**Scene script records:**
※

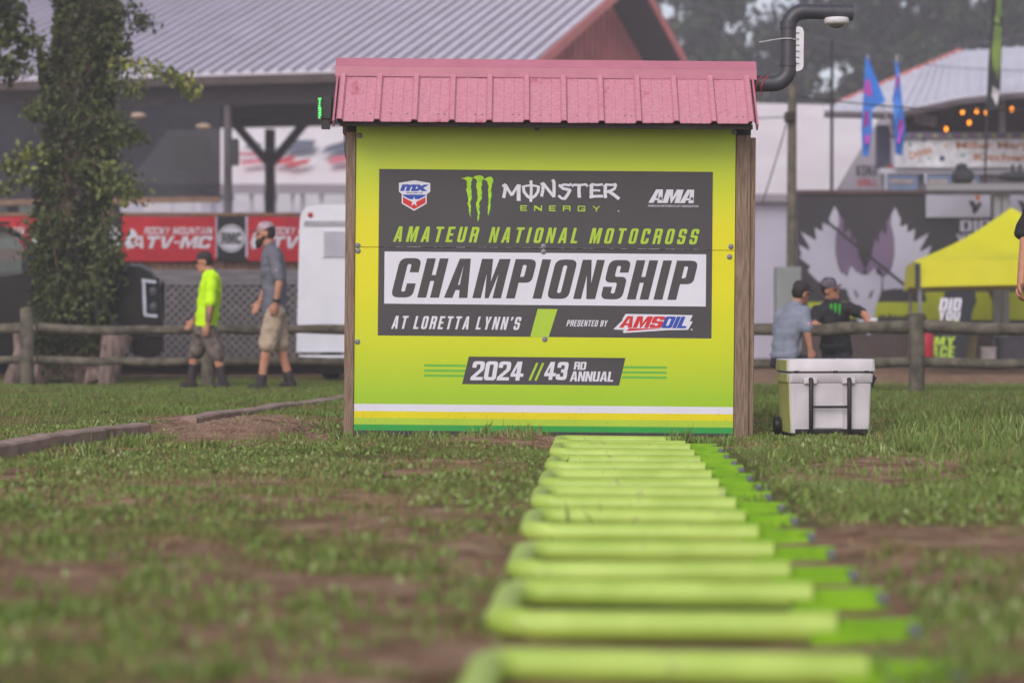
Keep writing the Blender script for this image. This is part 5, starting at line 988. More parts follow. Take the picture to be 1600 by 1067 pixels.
# steel stage rail
sr = thing('steel_rail', 'grey steel rail on square posts above the display wall at the right', 'rail', P(1565, 560, 36)); bar('top_rail', 1447, 287, 1780, 298, 36, .2, STEEL, sr); bar('lower_rail', 1447, 298.6, 1780, 304, 36.05, .1, mat('shadow_steel', (96, 94, 98), .5, metal=.3), sr)
for x in (1553, 1566, 1720): bar('post', x, 298, x + 11, 575, 36.25, .12, STEEL, sr)
DK = mat('dark_bundle', (62, 62, 68), .7, .15, 5)
for cx, lab_ in ((1505, 'dark rounded bundle resting on the left part of the steel rail'), (1590, 'long dark bundle with two knobs lying on the steel rail at the right edge')):
    t = thing('equipment_bundle', lab_, 'bundle', P(cx, 287, 36.1)); rx = .2 if cx < 1550 else .36
    MB().ball(P(cx, 276, 36.1), (rx, .18, .15 if cx < 1550 else .09), 10).obj('bag', DK, t, smooth=True)
    if cx < 1550: MB().ball(P(cx - 3, 262, 36.1), (.1, .1, .08), 8).obj('knob', DK, t, smooth=True)
    for dx in (-8, 4): MB().tube([P(cx + dx, 268, 36.1), P(cx + dx, 257, 36.1)], .025, 8).obj('knob', DK, t, smooth=True)

# ---------------------------------------------------------------- yellow canopy
CYL = mat('canopy_yellow', (218, 214, 22), .55, .06, 1.4, rgb2=(206, 204, 14), bump=.1, bscale=3); CB = mat('canopy_navy', (52, 56, 74), .6)
cy_ = thing('canopy_tent', 'bright yellow pop-up canopy tent in front of the display wall', 'canopy', P(1580, 540, 34)); X_ = (P(1430, 0, 32.6).x, P(1430, 0, 32.6).x + 3.3); Y_ = (32.6, 35.9); ze, zv = P(0, 407, 32.6).z, P(0, 449, 32.6).z; apx = Vector(((X_[0] + X_[1]) / 2 + .15, 34.25, P(0, 326, 34.25).z))
cn = [Vector((X_[0], Y_[0], ze)), Vector((X_[1], Y_[0], ze)), Vector((X_[1], Y_[1], ze)), Vector((X_[0], Y_[1], ze))]
RC = Matrix.Rotation(R(-8.3), 3, 'Z'); cn = [cn[0] + RC @ (c_ - cn[0]) for c_ in cn]; ctr = (cn[0] + cn[2]) / 2; apx = Vector((ctr.x, ctr.y, apx.z)); mb = MB(); N = 8
for k in range(4):
    a, b_ = cn[k], cn[(k + 1) % 4]; o = len(mb.v)
    for i in range(N + 1):
        t_ = i / N
        for j in range(N + 1): s_ = j / N; p_ = a.lerp(b_, s_).lerp(apx, t_); p_.z -= .16 * math.sin(math.pi * t_) * (.5 + .8 * math.sin(math.pi * s_)); mb.v.append(tuple(p_))
    for i in range(N):
        for j in range(N): q_ = o + i * (N + 1) + j; mb.f.append((q_, q_ + 1, q_ + N + 2, q_ + N + 1))
mb.obj('roof', CYL, cy_, smooth=True)
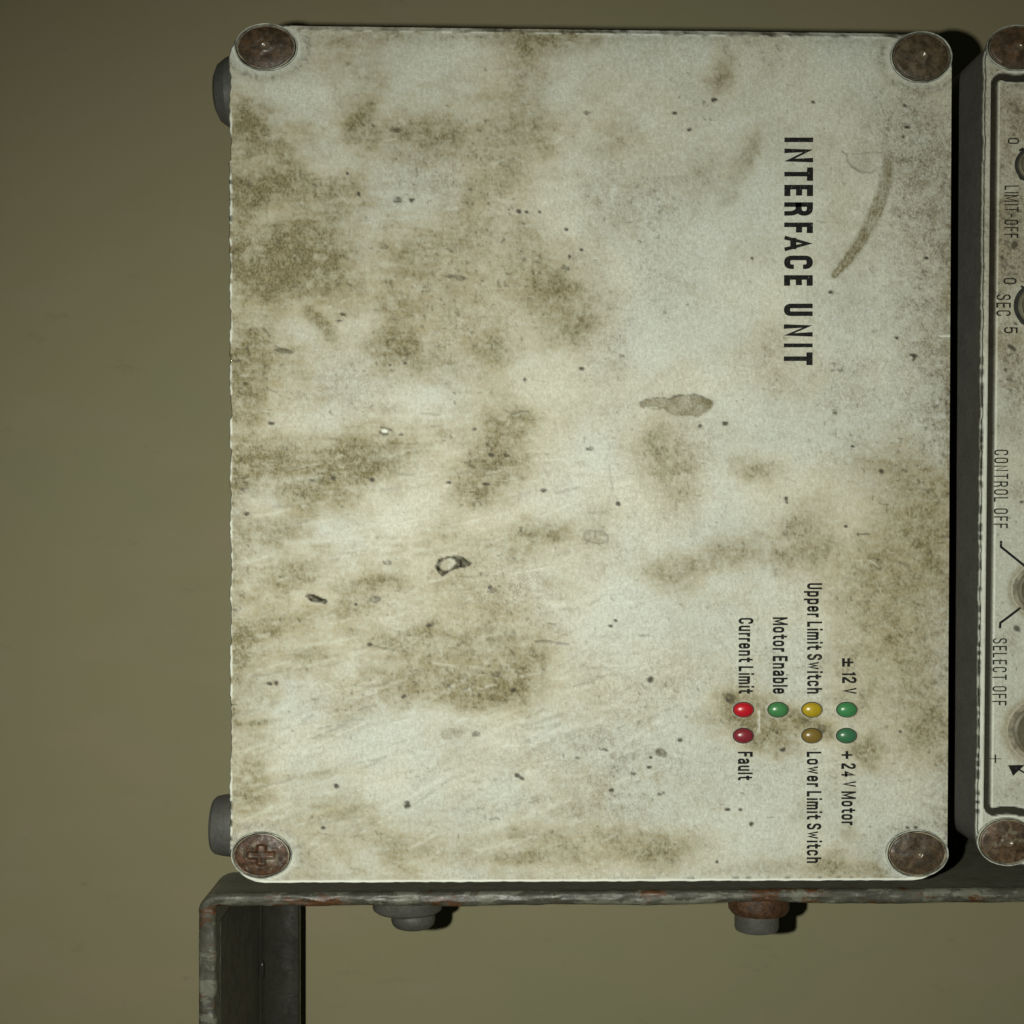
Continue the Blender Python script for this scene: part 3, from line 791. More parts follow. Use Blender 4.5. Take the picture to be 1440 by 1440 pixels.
RUST_A = rust_material('rust_dark_brown', (0.072, 0.042, 0.019), (0.040, 0.027, 0.014), (0.110, 0.042, 0.014), 3, .35)
RUST_B = rust_material('rust_olive_brown', (0.084, 0.060, 0.031), (0.056, 0.041, 0.021), (0.085, 0.040, 0.020), 13, .2)
RUST_C = rust_material('rust_red_brown', (0.082, 0.038, 0.018), (0.046, 0.028, 0.014), (0.100, 0.038, 0.016), 127, .5, .09)
RUST_D = rust_material('rust_brown', (0.074, 0.049, 0.026), (0.048, 0.034, 0.019), (0.082, 0.038, 0.018), 33, .3)
mats = [RUST_A, RUST_B, RUST_C, RUST_D]
M_RING_DULL = simple('dull_ring', (0.12, 0.10, 0.065), 0.55, 0.4, 0, 0.6, 500, 0.5)
lbls = ['dark rusted screw with a bright orange rust spot', 'flat olive brown rusted screw', 'red rusted screw with its cross recess open', 'brown rusted screw inside a wide white rim']
for i, (cx, cy, rx, ry, g) in enumerate(SCREWS1):
    s = screw(cx, cy, rx, ry, mats[i], box, cross=(i == 2), seed=i * 5 + 1, ringmat=[M_RING, M_RING_DULL, M_RING, M_RING][i])
    s['label'] = lbls[i]

# indicator lights
for i, (cx, cy, nm, col) in enumerate(LEDS):
    m, nt, b = newmat('lens_' + nm.replace(' ', '_') + str(i))
    c = mix(nt, ramp(nt, nnoise(nt, 700, 4, .7, seed=i), .45, .7, 0, .3), col, tuple(v * .5 + .01 for v in col))
    nt.links.new(c, b.inputs['Base Color'])
    b.inputs['Roughness'].default_value = .30
    b.inputs['Specular IOR Level'].default_value = .5
    b.inputs['Subsurface Weight'].default_value = .0
    bump(nt, b, nnoise(nt, 900, 3, .6, seed=i), .15, .0002)
    prof = [(10.3, -4), (10.3, 1.0)]
    for k in range(1, 12):
        a = math.pi / 2 * k / 12
        prof.append((10.3 * math.cos(a), 1.0 + 6.5 * math.sin(a)))
    prof.append((0.05, 7.5))
    o = lathe_front('indicator_light', cx, cy, prof, m, box, 1.345, 40)
    o['label'] = nm + ' indicator light lens'
    lathe_front('light_seat', cx, cy, [(11.3, -2), (11.2, .35), (10.4, .4), (10.3, .2)], M_GASKET, o, 1.345, 40)

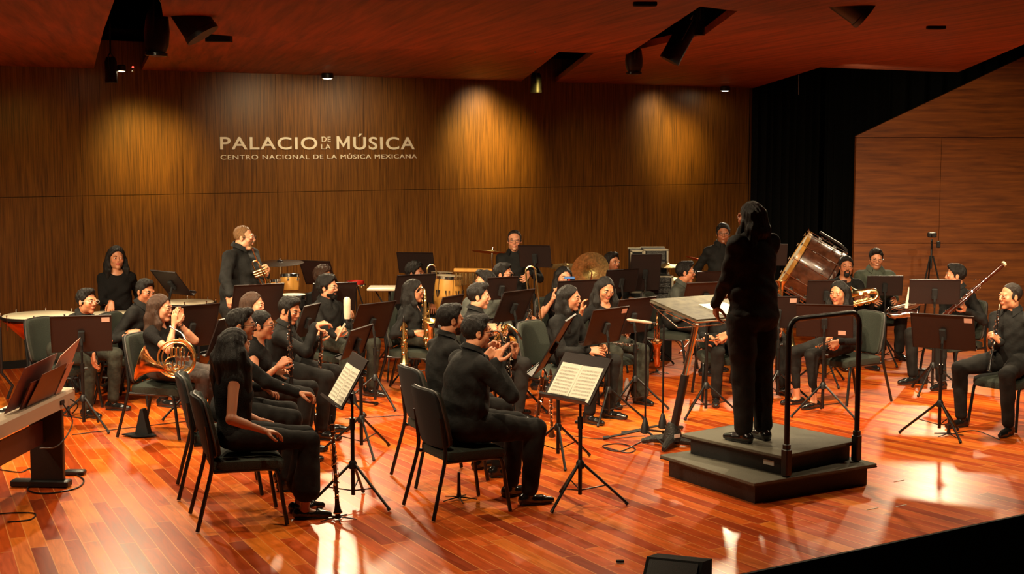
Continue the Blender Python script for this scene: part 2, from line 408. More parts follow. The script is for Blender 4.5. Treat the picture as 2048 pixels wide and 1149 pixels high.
# ---------------------------------------------------------------- people
SKIN = dict(fair=(.72, .32, .18), tan=(.62, .25, .125), olive=(.50, .19, .09), brown=(.38, .135, .06))
HAIRC = dict(black=(.010, .008, .007), dark=(.022, .014, .010), brown=(.05, .024, .014), fairbrown=(.20, .10, .04), grey=(.05, .042, .036))
def ik(S, T, a, b, pole):
    d = T-S; L = d.length; mx = (a+b)*.985
    if L > mx: T = S + d*(mx/L); d = T-S; L = mx
    if L < abs(a-b)+.02: L = abs(a-b)+.02
    u = d.normalized(); x = (a*a-b*b+L*L)/(2*L); hh = math.sqrt(max(a*a-x*x, 0))
    p = pole - u*pole.dot(u); p = p.normalized() if p.length > 1e-4 else u.orthogonal().normalized()
    return S + u*x + p*hh, T
def hand_prims(sd, wr, dr, pn, side, curl, sc=1.0, point=0, spread=.0):
    """side=+1 right hand. dr: towards fingers, pn: palm normal (out of the palm)."""
    dr = dr.normalized(); pn = (pn - dr*pn.dot(dr)).normalized(); lat = dr.cross(pn)*side  # towards little finger... thumb at -lat
    if True: lat = lat
    K = []
    offs = (-.032, -.011, .011, .031); pl = (.088, .092, .087, .078)
    for i in range(4):
        K.append(wr + dr*pl[i]*sc + lat*offs[i]*sc - pn*(.004 if i in (0, 3) else 0))
    for i, kk in enumerate(K):
        sd.cone(wr + lat*offs[i]*.55*sc + dr*.008, kk, .0155*sc, .0115*sc, .012)
    fl = (.070, .078, .073, .057)
    for i in range(4):
        c = curl[i] if isinstance(curl, (list, tuple)) else curl*(1+.10*(i-1.5)*.6)
        p = K[i]; ang = 0; d0 = (dr + lat*(offs[i]/.03)*(.10+spread)).normalized(); r = (.0092, .0098, .0092, .0082)[i]*sc
        for j, (fr, bend) in enumerate(((.46, 62), (.30, 80), (.24, 50))):
            ang += math.radians(bend)*c
            q = p + (d0*math.cos(ang) + pn*math.sin(ang))*fl[i]*fr*sc
            sd.cone(p, q, r, r*.9, .005); p = q; r *= .9
    # thumb from the side of the palm
    c = curl if not isinstance(curl, (list, tuple)) else sum(curl)/4
    b = wr + dr*.024*sc - lat*.026*sc + pn*.004
    d1 = (dr*.55 - lat*(.80-.3*c) + pn*(.25+.55*c)).normalized(); p1 = b + d1*.040*sc
    d2 = (dr*.75 - lat*(.35-.35*c) + pn*(.2+.7*c)).normalized(); p2 = p1 + d2*.032*sc
    d3 = (dr*.85 + lat*(.35*c) + pn*(.15+.6*c)).normalized(); p3 = p2 + d3*.024*sc
    sd.cone(b, p1, .0150*sc, .0115*sc, .012); sd.cone(p1, p2, .0110*sc, .0098*sc, .004); sd.cone(p2, p3, .0098*sc, .0085*sc, .004)
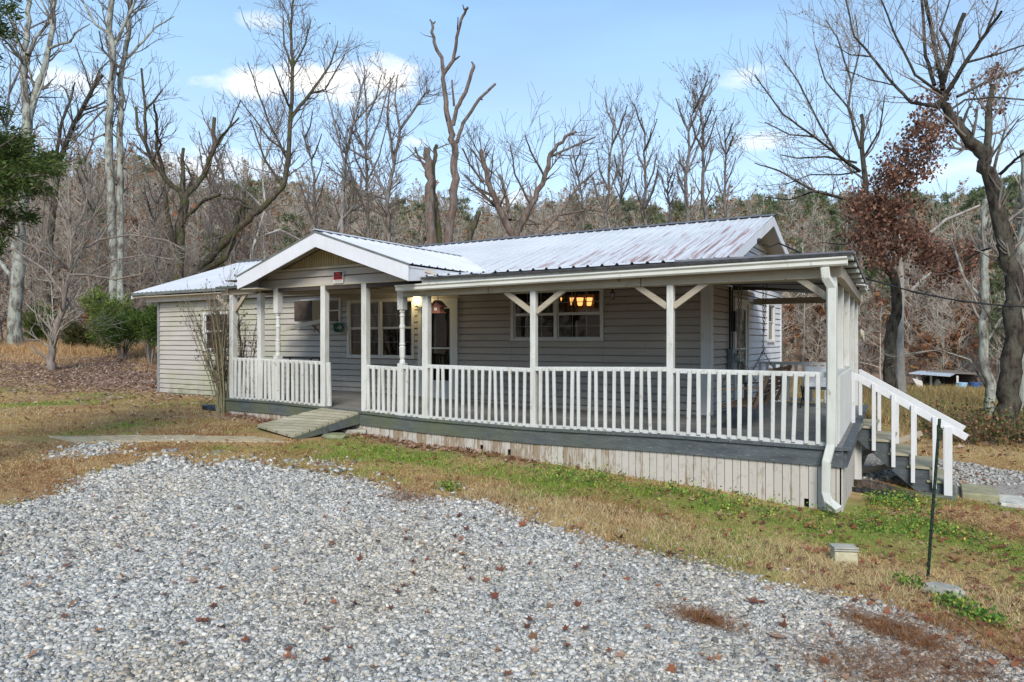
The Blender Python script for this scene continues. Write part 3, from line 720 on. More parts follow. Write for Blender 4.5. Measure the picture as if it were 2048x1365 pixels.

※

**TO DO:**
Repeat exactly and only the lines from the start of the data above through the line that holds "for dx in (-8, 4): MB().tube([P(cx", inclusive. Pictures do not belong in the copy.

**ANSWER FOR THE TASK:**
Keep writing the Blender script for this image. This is part 5, starting at line 988. More parts follow. Take the picture to be 1600 by 1067 pixels.
# steel stage rail
sr = thing('steel_rail', 'grey steel rail on square posts above the display wall at the right', 'rail', P(1565, 560, 36)); bar('top_rail', 1447, 287, 1780, 298, 36, .2, STEEL, sr); bar('lower_rail', 1447, 298.6, 1780, 304, 36.05, .1, mat('shadow_steel', (96, 94, 98), .5, metal=.3), sr)
for x in (1553, 1566, 1720): bar('post', x, 298, x + 11, 575, 36.25, .12, STEEL, sr)
DK = mat('dark_bundle', (62, 62, 68), .7, .15, 5)
for cx, lab_ in ((1505, 'dark rounded bundle resting on the left part of the steel rail'), (1590, 'long dark bundle with two knobs lying on the steel rail at the right edge')):
    t = thing('equipment_bundle', lab_, 'bundle', P(cx, 287, 36.1)); rx = .2 if cx < 1550 else .36
    MB().ball(P(cx, 276, 36.1), (rx, .18, .15 if cx < 1550 else .09), 10).obj('bag', DK, t, smooth=True)
    if cx < 1550: MB().ball(P(cx - 3, 262, 36.1), (.1, .1, .08), 8).obj('knob', DK, t, smooth=True)
    for dx in (-8, 4): MB().tube([P(cx + dx, 268, 36.1), P(cx + dx, 257, 36.1)], .025, 8).obj('knob', DK, t, smooth=True)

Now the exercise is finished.